| Exercise |
Only the lines from the one with "Keep writing the" through the one with "put_book(x, w, h, lean, c, full, z, st, grp='upright" are to be restated, word for word, with both of them included.

| Raw records |
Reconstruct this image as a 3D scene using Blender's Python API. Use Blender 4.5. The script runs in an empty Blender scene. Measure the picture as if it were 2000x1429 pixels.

==

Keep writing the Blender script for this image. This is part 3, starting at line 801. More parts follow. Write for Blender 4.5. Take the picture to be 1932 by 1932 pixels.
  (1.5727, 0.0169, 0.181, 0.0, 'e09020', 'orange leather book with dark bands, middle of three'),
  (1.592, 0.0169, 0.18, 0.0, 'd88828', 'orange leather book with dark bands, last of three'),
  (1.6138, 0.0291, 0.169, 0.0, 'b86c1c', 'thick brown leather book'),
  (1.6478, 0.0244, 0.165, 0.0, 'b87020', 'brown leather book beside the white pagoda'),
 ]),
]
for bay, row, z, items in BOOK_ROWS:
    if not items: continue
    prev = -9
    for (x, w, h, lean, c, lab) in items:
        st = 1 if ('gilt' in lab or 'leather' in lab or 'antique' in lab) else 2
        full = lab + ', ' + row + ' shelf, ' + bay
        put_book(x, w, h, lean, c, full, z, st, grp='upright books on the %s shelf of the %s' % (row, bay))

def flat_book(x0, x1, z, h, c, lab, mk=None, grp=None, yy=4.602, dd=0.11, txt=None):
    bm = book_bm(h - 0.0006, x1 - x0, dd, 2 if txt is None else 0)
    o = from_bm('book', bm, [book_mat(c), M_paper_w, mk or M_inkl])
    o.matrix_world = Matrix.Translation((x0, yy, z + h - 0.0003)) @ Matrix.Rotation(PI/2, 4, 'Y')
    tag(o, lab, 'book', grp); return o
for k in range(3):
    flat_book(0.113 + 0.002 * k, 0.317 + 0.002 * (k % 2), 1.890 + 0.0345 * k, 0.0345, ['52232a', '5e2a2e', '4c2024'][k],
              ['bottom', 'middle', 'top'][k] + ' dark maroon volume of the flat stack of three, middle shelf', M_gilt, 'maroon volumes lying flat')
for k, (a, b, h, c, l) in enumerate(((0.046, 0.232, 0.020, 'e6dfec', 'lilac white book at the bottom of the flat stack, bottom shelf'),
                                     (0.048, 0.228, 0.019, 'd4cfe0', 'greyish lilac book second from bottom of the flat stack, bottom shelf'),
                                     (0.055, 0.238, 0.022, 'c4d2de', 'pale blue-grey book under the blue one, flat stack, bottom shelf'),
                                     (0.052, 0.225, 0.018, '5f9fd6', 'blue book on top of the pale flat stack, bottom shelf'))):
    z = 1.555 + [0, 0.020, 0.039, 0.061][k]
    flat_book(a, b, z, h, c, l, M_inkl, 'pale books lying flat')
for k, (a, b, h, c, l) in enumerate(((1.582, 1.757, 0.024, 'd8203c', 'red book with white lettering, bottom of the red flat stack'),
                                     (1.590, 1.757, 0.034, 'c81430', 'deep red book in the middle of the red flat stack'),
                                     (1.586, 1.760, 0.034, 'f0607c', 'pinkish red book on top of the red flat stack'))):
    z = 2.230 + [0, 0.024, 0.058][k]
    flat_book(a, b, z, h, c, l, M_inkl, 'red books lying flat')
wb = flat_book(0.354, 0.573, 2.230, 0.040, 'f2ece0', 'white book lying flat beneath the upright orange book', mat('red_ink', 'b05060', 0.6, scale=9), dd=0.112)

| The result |
Keep writing the Blender script for this image. This is part 3, starting at line 801. More parts follow. Write for Blender 4.5. Take the picture to be 1932 by 1932 pixels.
  (1.5727, 0.0169, 0.181, 0.0, 'e09020', 'orange leather book with dark bands, middle of three'),
  (1.592, 0.0169, 0.18, 0.0, 'd88828', 'orange leather book with dark bands, last of three'),
  (1.6138, 0.0291, 0.169, 0.0, 'b86c1c', 'thick brown leather book'),
  (1.6478, 0.0244, 0.165, 0.0, 'b87020', 'brown leather book beside the white pagoda'),
 ]),
]
for bay, row, z, items in BOOK_ROWS:
    if not items: continue
    prev = -9
    for (x, w, h, lean, c, lab) in items:
        st = 1 if ('gilt' in lab or 'leather' in lab or 'antique' in lab) else 2
        full = lab + ', ' + row + ' shelf, ' + bay
        put_book(x, w, h, lean, c, full, z, st, grp='upright books on the %s shelf of the %s' % (row, bay))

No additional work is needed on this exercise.